◆ **Given data**:
==========
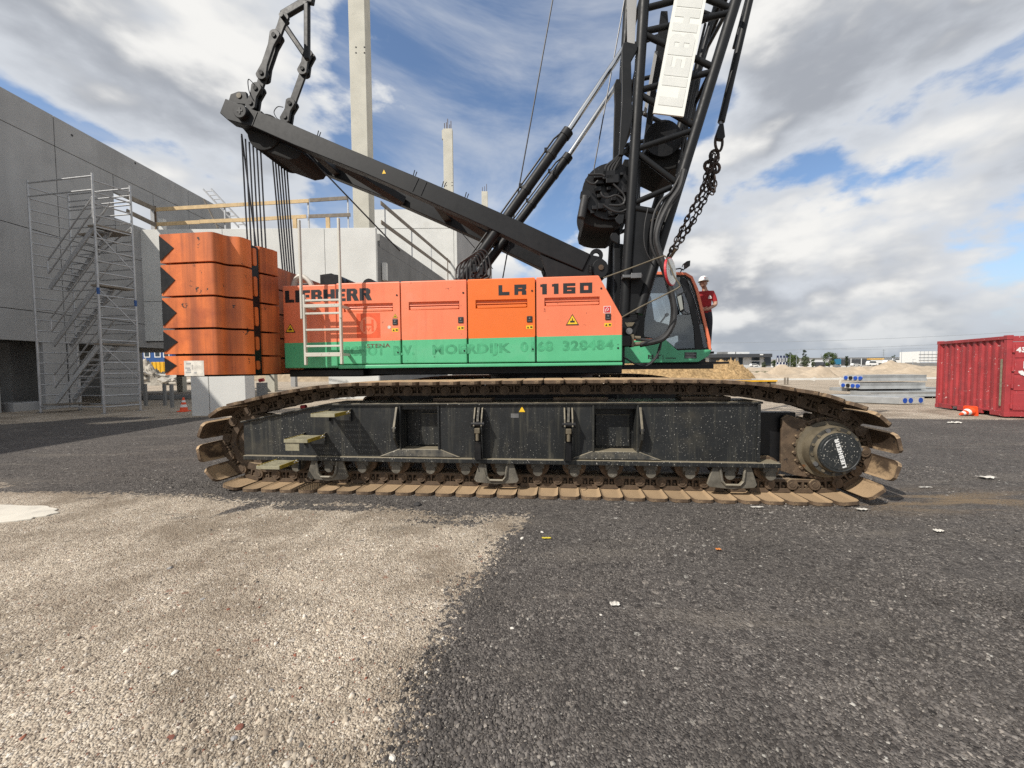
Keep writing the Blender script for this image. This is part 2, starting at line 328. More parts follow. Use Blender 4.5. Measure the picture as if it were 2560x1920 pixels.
def glassmat(name, tint, alpha=.22, rough=.03):
    m, t, b = newmat(name); t.nodes.remove(b)
    g = nd(t,'ShaderNodeBsdfGlossy'); g.inputs[0].default_value = (.9,.93,.95,1); g.inputs[1].default_value = rough
    tr = nd(t,'ShaderNodeBsdfTransparent'); tr.inputs[0].default_value = (*tint,1)
    fr = nd(t,'ShaderNodeFresnel'); fr.inputs[0].default_value = 1.5
    mx = nd(t,'ShaderNodeMixShader'); t.links.new(mth(t,'ADD',fr.outputs[0],alpha*.2,clamp=True), mx.inputs[0]); t.links.new(tr.outputs[0], mx.inputs[1]); t.links.new(g.outputs[0], mx.inputs[2])
    t.links.new(mx.outputs[0], t.nodes['Material Output'].inputs[0]); return m
MT['glass'] = glassmat('tinted_cab_glass', (.78,.81,.82))
# ================================================================== GROUND
def poly_sd(P, poly):                         # signed distance, positive inside
    A = np.array(poly); B = np.roll(A, -1, 0); d = np.full(len(P), 1e9); ins = np.zeros(len(P), bool)
    for a, b in zip(A, B):
        e = b-a; w = P-a; t = np.clip((w@e)/(e@e), 0, 1); d = np.minimum(d, np.hypot(*(w-t[:,None]*e).T))
        c = ((a[1] <= P[:,1]) & (b[1] > P[:,1])) | ((b[1] <= P[:,1]) & (a[1] > P[:,1]))
        xi = a[0]+(P[:,1]-a[1])/(b[1]-a[1]+1e-12)*e[0]; ins ^= c & (P[:,0] < xi)
    return np.where(ins, d, -d)
g2 = lambda px, py: tuple(gnd(px, py))[:2]
PATCH = [g2(*p) for p in ((1312,1287),(1285,1330),(1255,1362),(1200,1432),(1150,1490),(1115,1530),(1105,1600),(1070,1650),(1042,1715),(1020,1790),(990,1900),(975,2100))]
PATCH += [(-2,.3),(-30,.3),(-30,5.2)] + [g2(*p) for p in ((-500,1200),(0,1212),(150,1228),(250,1232),(400,1236),(500,1240),(620,1250),(740,1258),(860,1262),(1000,1272),(1100,1285),(1200,1296))]
DARK = [(-60,.1),(60,.1),(60,11.0)]+[g2(*p) for p in ((2560,1049),(2350,1048),(2200,1046))]+[(5,12.3),(-4,12.6),g2(480,1043),g2(250,1043),g2(60,1058),g2(0,1062),(-40,12.2),(-60,12.)]
def axis(parts):
    out = [parts[0][0]]
    for a, b, st in parts: out += list(np.arange(a+st, b+st*.5, st))
    return np.array(out)
gx = axis([(-3000,-600,600),(-600,-100,60),(-100,-28,6),(-28,-8,.5),(-8,8,.1),(8,28,.5),(28,100,6),(100,600,60),(600,3000,600)])
gy = axis([(-40,0,4),(0,.6,.2),(.6,9,.08),(9,16,.2),(16,40,1.),(40,120,5),(120,600,40),(600,4200,600)])
GX, GY = np.meshgrid(gx, gy); P = np.stack([GX.ravel(), GY.ravel()], 1); nx, ny = len(gx), len(gy)
sdp = poly_sd(P, PATCH); sdd = poly_sd(P, DARK)
STROKES = [((1180+0,1325),(1180,1326),.01,0.)]+[(a, b_, w, s) for a, b_, w, s in (((450,1314),(625,1266),.07,-.55),((520,1325),(660,1285),.05,-.4),((230,1318),(350,1298),.07,-.45),((40,1385),(170,1362),.06,-.4),((0,1224),(260,1214),.07,-.5),
  ((0,1140),(210,1122),.12,.42),((0,1188),(160,1182),.10,.40),((120,1160),(420,1120),.10,.30),((200,1196),(330,1180),.06,.35),((250,1058),(410,1046),.16,1.2),((700,1268),(900,1272),.05,-.3),((1000,1300),(1180,1310),.05,-.25),((2100,1275),(2560,1290),.10,.16))]
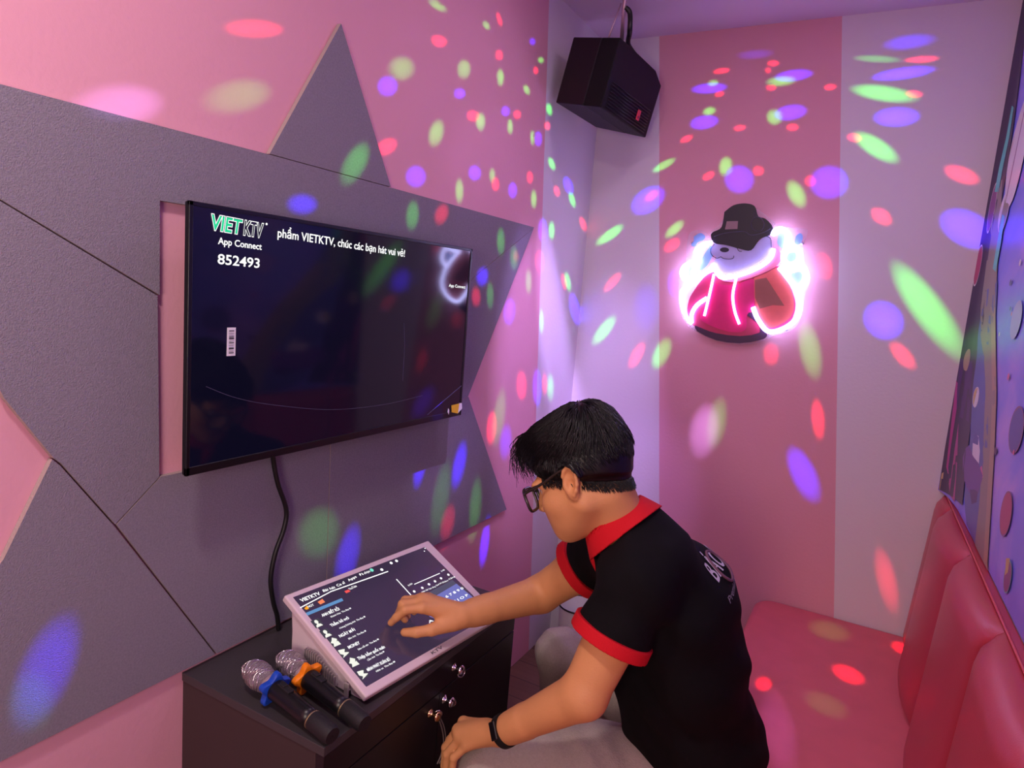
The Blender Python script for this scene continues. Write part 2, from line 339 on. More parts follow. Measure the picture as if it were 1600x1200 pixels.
def text_mesh(body, extrude=0.0, bold=0.0, outline=0.0, shear=0.0):
    c = bpy.data.curves.new('txt', 'FONT'); c.body = body; c.offset = bold; c.shear = shear; c.resolution_u = 3
    if outline: c.fill_mode = 'NONE'; c.bevel_depth = outline; c.bevel_resolution = 0
    o = bpy.data.objects.new('txt', c); COL.objects.link(o); bpy.context.view_layer.update()
    me = bpy.data.meshes.new_from_object(o.evaluated_get(bpy.context.evaluated_depsgraph_get()))
    v = [tuple(p.co) for p in me.vertices]; f = [tuple(p.vertices) for p in me.polygons]
    COL.objects.unlink(o); bpy.data.objects.remove(o); bpy.data.curves.remove(c); bpy.data.meshes.remove(me)
    return v, f
def put_text(mb, body, p0, p1, h, fn, lift=0.0006, **kw):
    """text on a surface fn(u, v, lift): baseline from p0 to p1, cap height h (same units as u, v)"""
    v, f = text_mesh(body, **kw)
    x0 = min(p[0] for p in v); x1 = max(p[0] for p in v)
    ex = Vector((p1[0] - p0[0], p1[1] - p0[1])); L = ex.length; ex.normalize(); ey = Vector((-ex.y, ex.x))
    sx = L / (x1 - x0); sy = h / 0.72
    mb.add([fn(p0[0] + ex.x * (p[0] - x0) * sx + ey.x * p[1] * sy, p0[1] + ex.y * (p[0] - x0) * sx + ey.y * p[1] * sy, lift + p[2] * 0.02) for p in v], f)

# ------------------------------------------------------------------ room shell
YB = 2.70; ZC = 2.59; YF = -0.9
def wr(y): return 1.442 + 0.0227 * (2.70 - y)
L3 = lambda u, v, h: (h, u, v)
B3 = lambda u, v, h: (u, YB - h, v)

def band_y(z): return 2.181 + (2.55 - z) / (2.55 - 0.391) * (2.444 - 2.181)
mb = MB()
mb.prism([(YF, 0), (band_y(0), 0), (band_y(ZC), ZC), (YF, ZC)], L3, 0.0, -0.1)
mb.mi = 1
mb.prism([(band_y(0), 0), (YB, 0), (YB, ZC), (band_y(ZC), ZC)], L3, 0.0, -0.1)
tag(mb.build('wall_left', [PINK, WHITE]), 'pink wall with a white strip by the far corner', None, None, 'structure')
mb = MB(); mb.mi = 1
xa = lambda z: 0.229 + (2.589 - z) / (2.589 - 0.465) * (0.471 - 0.229)
xb = lambda z: 0.882 + (2.601 - z) / (2.601 - 0.45) * (1.145 - 0.882)
mb.prism([(-0.1, 0), (xa(0), 0), (xa(ZC), ZC), (-0.1, ZC)], B3, 0.0, -0.1)
mb.prism([(xb(0), 0), (1.60, 0), (1.60, ZC), (xb(ZC), ZC)], B3, 0.0, -0.1)
mb.mi = 0
mb.prism([(xa(0), 0), (xb(0), 0), (xb(ZC), ZC), (xa(ZC), ZC)], B3, 0.0, -0.1)
tag(mb.build('wall_back', [PINK, WHITE]), 'far wall in white and pink upright stripes', None, None, 'structure')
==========
◆ **Exercise aim**: Return the material exactly as given, apart from the pictures.

◆ **Answer for this exercise**:
Keep writing the Blender script for this image. This is part 2, starting at line 328. More parts follow. Use Blender 4.5. Measure the picture as if it were 2560x1920 pixels.
def glassmat(name, tint, alpha=.22, rough=.03):
    m, t, b = newmat(name); t.nodes.remove(b)
    g = nd(t,'ShaderNodeBsdfGlossy'); g.inputs[0].default_value = (.9,.93,.95,1); g.inputs[1].default_value = rough
    tr = nd(t,'ShaderNodeBsdfTransparent'); tr.inputs[0].default_value = (*tint,1)
    fr = nd(t,'ShaderNodeFresnel'); fr.inputs[0].default_value = 1.5
    mx = nd(t,'ShaderNodeMixShader'); t.links.new(mth(t,'ADD',fr.outputs[0],alpha*.2,clamp=True), mx.inputs[0]); t.links.new(tr.outputs[0], mx.inputs[1]); t.links.new(g.outputs[0], mx.inputs[2])
    t.links.new(mx.outputs[0], t.nodes['Material Output'].inputs[0]); return m
MT['glass'] = glassmat('tinted_cab_glass', (.78,.81,.82))
# ================================================================== GROUND
def poly_sd(P, poly):                         # signed distance, positive inside
    A = np.array(poly); B = np.roll(A, -1, 0); d = np.full(len(P), 1e9); ins = np.zeros(len(P), bool)
    for a, b in zip(A, B):
        e = b-a; w = P-a; t = np.clip((w@e)/(e@e), 0, 1); d = np.minimum(d, np.hypot(*(w-t[:,None]*e).T))
        c = ((a[1] <= P[:,1]) & (b[1] > P[:,1])) | ((b[1] <= P[:,1]) & (a[1] > P[:,1]))
        xi = a[0]+(P[:,1]-a[1])/(b[1]-a[1]+1e-12)*e[0]; ins ^= c & (P[:,0] < xi)
    return np.where(ins, d, -d)
g2 = lambda px, py: tuple(gnd(px, py))[:2]
PATCH = [g2(*p) for p in ((1312,1287),(1285,1330),(1255,1362),(1200,1432),(1150,1490),(1115,1530),(1105,1600),(1070,1650),(1042,1715),(1020,1790),(990,1900),(975,2100))]
PATCH += [(-2,.3),(-30,.3),(-30,5.2)] + [g2(*p) for p in ((-500,1200),(0,1212),(150,1228),(250,1232),(400,1236),(500,1240),(620,1250),(740,1258),(860,1262),(1000,1272),(1100,1285),(1200,1296))]
DARK = [(-60,.1),(60,.1),(60,11.0)]+[g2(*p) for p in ((2560,1049),(2350,1048),(2200,1046))]+[(5,12.3),(-4,12.6),g2(480,1043),g2(250,1043),g2(60,1058),g2(0,1062),(-40,12.2),(-60,12.)]
def axis(parts):
    out = [parts[0][0]]
    for a, b, st in parts: out += list(np.arange(a+st, b+st*.5, st))
    return np.array(out)
gx = axis([(-3000,-600,600),(-600,-100,60),(-100,-28,6),(-28,-8,.5),(-8,8,.1),(8,28,.5),(28,100,6),(100,600,60),(600,3000,600)])
gy = axis([(-40,0,4),(0,.6,.2),(.6,9,.08),(9,16,.2),(16,40,1.),(40,120,5),(120,600,40),(600,4200,600)])
GX, GY = np.meshgrid(gx, gy); P = np.stack([GX.ravel(), GY.ravel()], 1); nx, ny = len(gx), len(gy)
sdp = poly_sd(P, PATCH); sdd = poly_sd(P, DARK)
STROKES = [((1180+0,1325),(1180,1326),.01,0.)]+[(a, b_, w, s) for a, b_, w, s in (((450,1314),(625,1266),.07,-.55),((520,1325),(660,1285),.05,-.4),((230,1318),(350,1298),.07,-.45),((40,1385),(170,1362),.06,-.4),((0,1224),(260,1214),.07,-.5),
  ((0,1140),(210,1122),.12,.42),((0,1188),(160,1182),.10,.40),((120,1160),(420,1120),.10,.30),((200,1196),(330,1180),.06,.35),((250,1058),(410,1046),.16,1.2),((700,1268),(900,1272),.05,-.3),((1000,1300),(1180,1310),.05,-.25),((2100,1275),(2560,1290),.10,.16))]
The Blender Python script for this scene continues. Write part 2, from line 339 on. More parts follow. Measure the picture as if it were 1600x1200 pixels.
def text_mesh(body, extrude=0.0, bold=0.0, outline=0.0, shear=0.0):
    c = bpy.data.curves.new('txt', 'FONT'); c.body = body; c.offset = bold; c.shear = shear; c.resolution_u = 3
    if outline: c.fill_mode = 'NONE'; c.bevel_depth = outline; c.bevel_resolution = 0
    o = bpy.data.objects.new('txt', c); COL.objects.link(o); bpy.context.view_layer.update()
    me = bpy.data.meshes.new_from_object(o.evaluated_get(bpy.context.evaluated_depsgraph_get()))
    v = [tuple(p.co) for p in me.vertices]; f = [tuple(p.vertices) for p in me.polygons]
    COL.objects.unlink(o); bpy.data.objects.remove(o); bpy.data.curves.remove(c); bpy.data.meshes.remove(me)
    return v, f
def put_text(mb, body, p0, p1, h, fn, lift=0.0006, **kw):
    """text on a surface fn(u, v, lift): baseline from p0 to p1, cap height h (same units as u, v)"""
    v, f = text_mesh(body, **kw)
    x0 = min(p[0] for p in v); x1 = max(p[0] for p in v)
    ex = Vector((p1[0] - p0[0], p1[1] - p0[1])); L = ex.length; ex.normalize(); ey = Vector((-ex.y, ex.x))
    sx = L / (x1 - x0); sy = h / 0.72
    mb.add([fn(p0[0] + ex.x * (p[0] - x0) * sx + ey.x * p[1] * sy, p0[1] + ex.y * (p[0] - x0) * sx + ey.y * p[1] * sy, lift + p[2] * 0.02) for p in v], f)

# ------------------------------------------------------------------ room shell
YB = 2.70; ZC = 2.59; YF = -0.9
def wr(y): return 1.442 + 0.0227 * (2.70 - y)
L3 = lambda u, v, h: (h, u, v)
B3 = lambda u, v, h: (u, YB - h, v)

def band_y(z): return 2.181 + (2.55 - z) / (2.55 - 0.391) * (2.444 - 2.181)
mb = MB()
mb.prism([(YF, 0), (band_y(0), 0), (band_y(ZC), ZC), (YF, ZC)], L3, 0.0, -0.1)
mb.mi = 1
mb.prism([(band_y(0), 0), (YB, 0), (YB, ZC), (band_y(ZC), ZC)], L3, 0.0, -0.1)
tag(mb.build('wall_left', [PINK, WHITE]), 'pink wall with a white strip by the far corner', None, None, 'structure')
mb = MB(); mb.mi = 1
xa = lambda z: 0.229 + (2.589 - z) / (2.589 - 0.465) * (0.471 - 0.229)
xb = lambda z: 0.882 + (2.601 - z) / (2.601 - 0.45) * (1.145 - 0.882)
mb.prism([(-0.1, 0), (xa(0), 0), (xa(ZC), ZC), (-0.1, ZC)], B3, 0.0, -0.1)
mb.prism([(xb(0), 0), (1.60, 0), (1.60, ZC), (xb(ZC), ZC)], B3, 0.0, -0.1)
mb.mi = 0
mb.prism([(xa(0), 0), (xb(0), 0), (xb(ZC), ZC), (xa(ZC), ZC)], B3, 0.0, -0.1)
tag(mb.build('wall_back', [PINK, WHITE]), 'far wall in white and pink upright stripes', None, None, 'structure')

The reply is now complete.